There seems to be a lot of hoopla about the story that broke on Friday involving The University of Michigan and the allegations that their football team was over the 20 hour limit. I have no idea what is going on in Wolverine country, but I do know that there are a number of common misconceptions that student-athletes have about 20-hour and 8-hour practice limitations.

I have had the opportunity to attend a number of NCAA Regional Leadership and NCAA Student-Athlete Development conferences over the past two years as a member of National SAAC. Without fail, at every conference there have been a handful of student-athletes who approach me because they think they are well above the 20-hour practice rule that is in use by the NCAA. After a brief discussion with the student-athletes, it is common that we realize that they have not broken the 20-hour rule, they simply don’t understand it. This is not to say that this rule is always followed. I am sure that there are a number of instances where student-athletes are going over their allowable 20 hours. If this is the case, the best thing to do is to report this to your compliance officer. But before we all cry wolf, I think it is important that we truly understand what is allowable under the 20 hour practice limitations.

The 20 hour rule was adopted in 1991 to reduce the amount of required time students spend on athletically related activities for academics and college experience. It is crazy to think that this rule wasn’t always in existence, but apparently our grandparents not only had to walk to school uphill both ways, but they also were allowed to practice and compete as much as their coach desired. Where student-athletes get caught up under the current guidelines is in distinguishing between countable and non-countable related activities.

Here are some of the stipulations of the 20 hour rule.

1.To be countable, the purpose of a given activity must be monitored by coaching staff.

2.No student-athlete may have mandatory practice for more than 4 hours per day – with an exception for men’s and women’s golf.

3.Competition counts as 3 hours – even if your track meet lasts all day.

4.You must have one day off per week, though this can be your travel day to or from a competition.

5.Mandatory practice does not include time in the training room for getting taped/rehabilitated, or time that is not spent with your coach – often referred to as ‘captain’s practice’

6.You compliance team meeting, or other time spent incidental to participation also does not count. This could possibly even include time spent in the film room if coaches are not supervising.

7.In order for something to be ‘voluntary’, it must not be required that you report back to the coach. Voluntary workouts can also be conducted in athletics facilities as long as a coach is not directly supervising.

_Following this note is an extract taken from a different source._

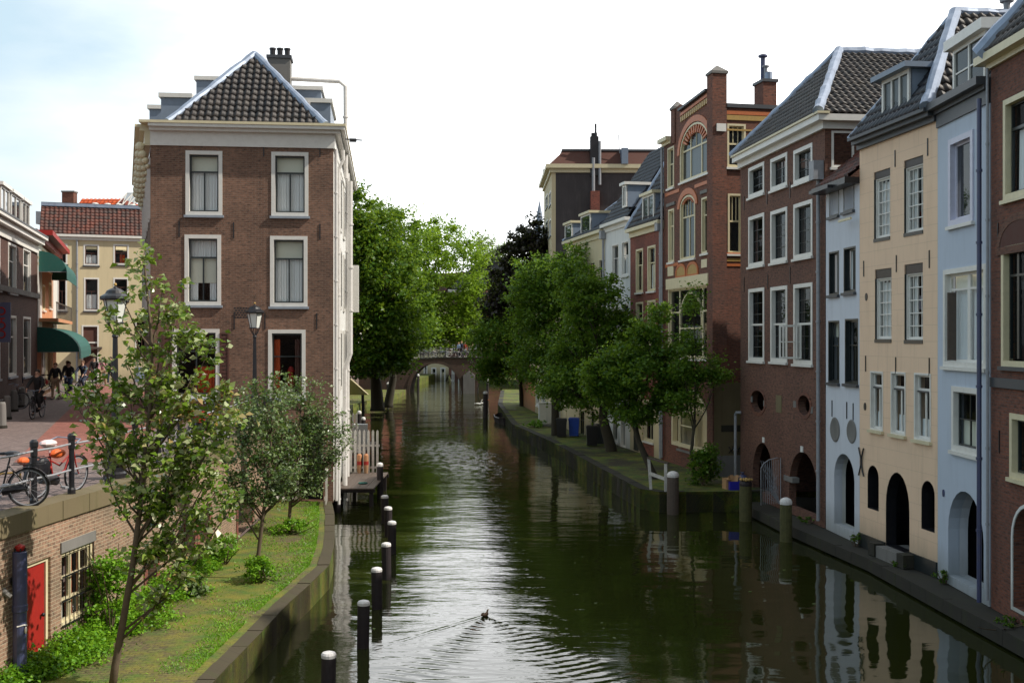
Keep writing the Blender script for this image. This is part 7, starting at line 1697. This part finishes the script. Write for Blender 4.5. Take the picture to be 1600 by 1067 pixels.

8.There are also a number of other stipulations for the 8 hour rule – for when you are out of season – that are equally important.

The fact of the matter is that the 20 hour rule is actually pretty black and white. It is our responsibility to eliminate the gray area by educating ourselves and our teammates on what is and is not permissible. Your campus compliance directors know this stuff like the back of their hands. If you have a question about it – ask! You are also welcome to contact your National SAAC representative if you need further clarification, or even if you just want to get the student-athlete perspective.

With all of the added treatments, tutoring sessions, and team meetings, our 20 hour max can often seem like 40 or 50 hours – but at least we have a max! If you still think your team is going over the limit, you should talk to your compliance director – and talk to your grandfather. He’ll be sure to tell you about the good ol’ days!

Matt Baysinger

Chair, NCAA Division I SAAC

University of Kansas

Big 12 Conference


*Please reference NCAA Bylaw 2.14 for further information as well.